Powerful illegal armed groups have established their presence throughout the territory of Cauca department, among them: the National Liberation Army (ELN), the Central General Staff (EMC), the Second Marquetalia, the Gaitanista Self-Defense Forces of Colombia (AGC), as well as to a lesser extent, the Bolivarian Border Commandos, in the south of the department. The disputes over control of the territory and illegal economy between the armed groups have had devastating impacts on the civilian population in terms of forced displacement, confinements, forced recruitment of minors, assassinations of social leaders, and massacres, among others.


U.S. FOREIGN POLICY: NEOLIBERALISM AND MILITARIZATION

Cauca is one of the most militarized departments in Colombia. The national army maintains its presence not only through the Third Division, but also with the Pacific Naval Force. It has also been one of the departments where the process of eradication of illicit crops has been the strongest. However, the extensive use of force has not translated into peace for the civilian population, as can be seen in the high numbers of massacres and assassinations of social leaders.

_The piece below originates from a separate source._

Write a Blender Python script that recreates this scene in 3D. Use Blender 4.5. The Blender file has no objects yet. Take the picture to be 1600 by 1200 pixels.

According to a Security Assistance Monitor report, Colombia was the primary recipient of the United States foreign military training between 2000 and 2020. Colombia is also the largest recipient of U.S. security sector assistance in the Western Hemisphere. Between 2010 and 2020 alone, Colombia received $2.97 billion in security sector assistance (SSA) from the United States, under the guise of support for the Colombian government’s anti-drug campaign and war against the guerrilla movements.

THE STRUGGLE FOR PEACE

Between the attempts to build peace, on the one hand, and the boycott of this process on the other, Cauca has become one of the regions most affected by violence in recent months. In the north part of the department, in the context of conflict and violence, where land disputes have generated diverse tensions between communities, multiple processes of non-violent resistance continue to be woven by black, indigenous and campesina communities. In this context, the collective project in defense of food sovereignty, the La Elvira farm, was born in Miranda, northern Cauca.